I'm recently separated from my wife and have been trying to deal with cooking. Cooking or rather eating on the off days when my children aren't around can be trying. You don't want to make a bunch of dishes that you aren't going to eat and just leave the leftovers to gather blue moldy friends in the fridge. So, a few tricks for those who want to cook but don't want the hassle of "cooking" or the over reliance on processed foods.

Cook Simple

Make a simple dish that can be changed up every day. Think of it as a base recipe that can be used over and over. Stock and tomato sauce are two good examples. Stock is really easy and can be made into soup, sauces, and used to cook vegetables in and all sorts of fun stuff. Tomato sauce has similar properties. Pasta sauce, used on a sandwich, base for chili or curry, add flavour to a soup...

Add Something Special

Some good ingredients from your pantry can be added to a regular meal and make it something different.
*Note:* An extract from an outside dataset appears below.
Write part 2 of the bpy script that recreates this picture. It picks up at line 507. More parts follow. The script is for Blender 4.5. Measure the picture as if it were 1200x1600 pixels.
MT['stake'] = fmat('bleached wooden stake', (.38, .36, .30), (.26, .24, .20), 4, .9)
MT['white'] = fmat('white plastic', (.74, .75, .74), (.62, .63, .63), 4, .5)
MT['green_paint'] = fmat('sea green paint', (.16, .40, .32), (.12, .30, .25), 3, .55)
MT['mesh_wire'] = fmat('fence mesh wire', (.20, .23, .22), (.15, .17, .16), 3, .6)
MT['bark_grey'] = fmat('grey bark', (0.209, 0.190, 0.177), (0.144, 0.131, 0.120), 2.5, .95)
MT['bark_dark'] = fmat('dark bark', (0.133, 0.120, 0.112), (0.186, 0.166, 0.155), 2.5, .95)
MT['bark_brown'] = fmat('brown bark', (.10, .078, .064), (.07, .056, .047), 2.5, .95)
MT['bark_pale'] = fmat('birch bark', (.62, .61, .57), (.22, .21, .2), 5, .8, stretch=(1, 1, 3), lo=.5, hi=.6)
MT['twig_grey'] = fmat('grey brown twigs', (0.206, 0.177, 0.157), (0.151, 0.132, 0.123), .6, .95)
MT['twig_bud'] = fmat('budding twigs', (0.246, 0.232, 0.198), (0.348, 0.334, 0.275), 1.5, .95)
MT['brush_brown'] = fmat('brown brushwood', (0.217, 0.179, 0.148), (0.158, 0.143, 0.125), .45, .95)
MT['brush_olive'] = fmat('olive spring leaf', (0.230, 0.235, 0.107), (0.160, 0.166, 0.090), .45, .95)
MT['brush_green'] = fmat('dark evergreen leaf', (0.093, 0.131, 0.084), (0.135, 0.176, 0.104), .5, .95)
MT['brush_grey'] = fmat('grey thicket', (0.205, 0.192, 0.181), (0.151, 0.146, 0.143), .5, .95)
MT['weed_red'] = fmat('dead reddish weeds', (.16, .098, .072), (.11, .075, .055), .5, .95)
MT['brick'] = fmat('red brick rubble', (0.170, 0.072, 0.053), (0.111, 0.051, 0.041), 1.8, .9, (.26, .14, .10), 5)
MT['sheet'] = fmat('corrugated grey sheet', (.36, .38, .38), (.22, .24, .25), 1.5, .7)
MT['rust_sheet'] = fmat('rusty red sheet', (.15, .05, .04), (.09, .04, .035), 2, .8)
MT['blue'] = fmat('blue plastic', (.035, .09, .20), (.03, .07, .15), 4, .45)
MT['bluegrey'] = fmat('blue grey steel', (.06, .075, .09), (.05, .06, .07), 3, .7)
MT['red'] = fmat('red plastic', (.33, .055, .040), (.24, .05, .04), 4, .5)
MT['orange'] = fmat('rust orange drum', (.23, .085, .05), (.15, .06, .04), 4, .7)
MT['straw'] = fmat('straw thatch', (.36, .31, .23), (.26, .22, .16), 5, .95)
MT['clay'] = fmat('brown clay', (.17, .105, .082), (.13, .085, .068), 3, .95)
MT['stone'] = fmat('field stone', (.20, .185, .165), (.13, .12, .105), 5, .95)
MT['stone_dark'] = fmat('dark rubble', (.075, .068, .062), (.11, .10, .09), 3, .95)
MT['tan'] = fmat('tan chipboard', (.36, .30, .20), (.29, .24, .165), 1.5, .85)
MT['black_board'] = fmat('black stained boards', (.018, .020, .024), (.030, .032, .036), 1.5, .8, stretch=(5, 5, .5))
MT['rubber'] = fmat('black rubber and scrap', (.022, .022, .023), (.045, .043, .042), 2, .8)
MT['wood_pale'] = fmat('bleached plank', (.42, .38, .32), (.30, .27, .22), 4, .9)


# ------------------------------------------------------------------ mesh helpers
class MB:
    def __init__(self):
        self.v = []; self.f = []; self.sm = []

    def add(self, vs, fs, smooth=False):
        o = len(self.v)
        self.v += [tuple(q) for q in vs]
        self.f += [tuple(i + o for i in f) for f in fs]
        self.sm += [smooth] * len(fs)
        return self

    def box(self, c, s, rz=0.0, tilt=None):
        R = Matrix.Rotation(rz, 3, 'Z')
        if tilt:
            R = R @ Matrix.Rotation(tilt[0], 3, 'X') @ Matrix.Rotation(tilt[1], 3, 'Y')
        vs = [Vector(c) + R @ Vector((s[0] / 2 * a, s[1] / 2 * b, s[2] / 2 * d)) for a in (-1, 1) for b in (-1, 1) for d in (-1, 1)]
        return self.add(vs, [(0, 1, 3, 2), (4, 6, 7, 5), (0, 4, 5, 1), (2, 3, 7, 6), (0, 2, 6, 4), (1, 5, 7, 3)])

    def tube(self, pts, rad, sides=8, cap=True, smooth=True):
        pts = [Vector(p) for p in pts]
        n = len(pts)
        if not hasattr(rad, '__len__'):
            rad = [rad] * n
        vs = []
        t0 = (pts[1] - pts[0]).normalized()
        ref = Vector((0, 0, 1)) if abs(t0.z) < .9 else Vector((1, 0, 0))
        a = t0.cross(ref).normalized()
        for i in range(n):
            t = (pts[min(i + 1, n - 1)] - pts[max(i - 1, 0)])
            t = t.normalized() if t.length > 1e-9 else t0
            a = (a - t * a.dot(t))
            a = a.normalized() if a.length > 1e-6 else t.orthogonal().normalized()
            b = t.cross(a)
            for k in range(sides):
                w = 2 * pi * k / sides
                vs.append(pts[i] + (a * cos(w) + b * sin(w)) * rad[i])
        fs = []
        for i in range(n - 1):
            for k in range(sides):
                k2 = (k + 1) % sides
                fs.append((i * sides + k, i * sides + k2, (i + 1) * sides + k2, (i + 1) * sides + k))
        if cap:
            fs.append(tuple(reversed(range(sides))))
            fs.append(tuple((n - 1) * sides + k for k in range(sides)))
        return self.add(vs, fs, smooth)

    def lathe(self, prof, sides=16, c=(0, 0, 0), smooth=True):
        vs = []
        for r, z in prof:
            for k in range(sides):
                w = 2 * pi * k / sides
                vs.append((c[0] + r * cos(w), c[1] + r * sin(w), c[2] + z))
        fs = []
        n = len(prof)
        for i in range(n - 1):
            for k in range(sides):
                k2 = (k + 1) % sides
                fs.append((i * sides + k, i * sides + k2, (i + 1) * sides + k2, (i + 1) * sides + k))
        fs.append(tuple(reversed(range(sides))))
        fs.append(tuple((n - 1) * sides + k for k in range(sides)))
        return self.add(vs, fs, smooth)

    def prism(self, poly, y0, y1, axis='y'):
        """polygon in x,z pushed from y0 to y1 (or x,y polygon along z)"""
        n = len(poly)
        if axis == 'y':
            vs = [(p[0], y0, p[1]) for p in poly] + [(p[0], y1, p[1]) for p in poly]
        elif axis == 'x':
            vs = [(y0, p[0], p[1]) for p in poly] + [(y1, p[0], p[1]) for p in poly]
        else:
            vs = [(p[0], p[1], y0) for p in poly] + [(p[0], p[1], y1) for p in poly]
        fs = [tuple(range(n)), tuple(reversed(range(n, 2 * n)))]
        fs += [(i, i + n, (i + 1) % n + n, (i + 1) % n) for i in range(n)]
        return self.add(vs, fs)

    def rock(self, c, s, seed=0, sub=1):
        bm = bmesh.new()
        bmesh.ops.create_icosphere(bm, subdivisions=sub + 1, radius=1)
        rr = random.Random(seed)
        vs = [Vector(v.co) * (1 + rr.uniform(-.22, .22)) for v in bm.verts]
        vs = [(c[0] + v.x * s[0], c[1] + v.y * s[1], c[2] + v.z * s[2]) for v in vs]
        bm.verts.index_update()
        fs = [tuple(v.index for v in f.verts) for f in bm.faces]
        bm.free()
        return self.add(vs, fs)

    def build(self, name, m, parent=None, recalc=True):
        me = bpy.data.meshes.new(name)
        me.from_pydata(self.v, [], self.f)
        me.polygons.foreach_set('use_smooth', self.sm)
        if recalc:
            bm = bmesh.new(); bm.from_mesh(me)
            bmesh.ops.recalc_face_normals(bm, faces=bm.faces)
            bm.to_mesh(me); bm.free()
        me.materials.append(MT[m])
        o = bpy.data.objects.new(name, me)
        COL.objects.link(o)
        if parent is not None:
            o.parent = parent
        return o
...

This is especially helpful if you have leftover carbs (potatoes, rice, pasta, bread and on and on). What you have in your pantry that you consider special is up to you. I like to have different kinds of curry powder, dried fruits (currants, goji berries, tomatoes), different dried peppers, vinegars and flavoured oils. These are more geared towards adding to salads and rice but if you were a potato person make sure to have dill, celery salt, flavoured oils and other things that work.

Mess Around

The risk when cooking in a small batch is low. If you mess it up, you only have to throw out a little. This is a great time to experiment and see how chopped up pickles work with fried potatoes or dropping a few fruits into miso soup. Cook like a hippie with the munchies. You never know what will work.

Make Something Special

You deserve it. It doesn't have to hard.


I made these poached pears to add to sandwiches or to act as a savoury sweet component to desserts like ice cream or served with some cheese. It took fifteen minutes. There are pears, sugar, maple syrup, black pepper, saffron, bay leaf, clove all put together and simmered. That is it. The hardest part was cutting up the pears. 

I'm not quite sure this post will inspire anybody to change their Chef Boyardee ways or I suppose now a days it is Lean Cuisine but hopefully it will get you to thinking.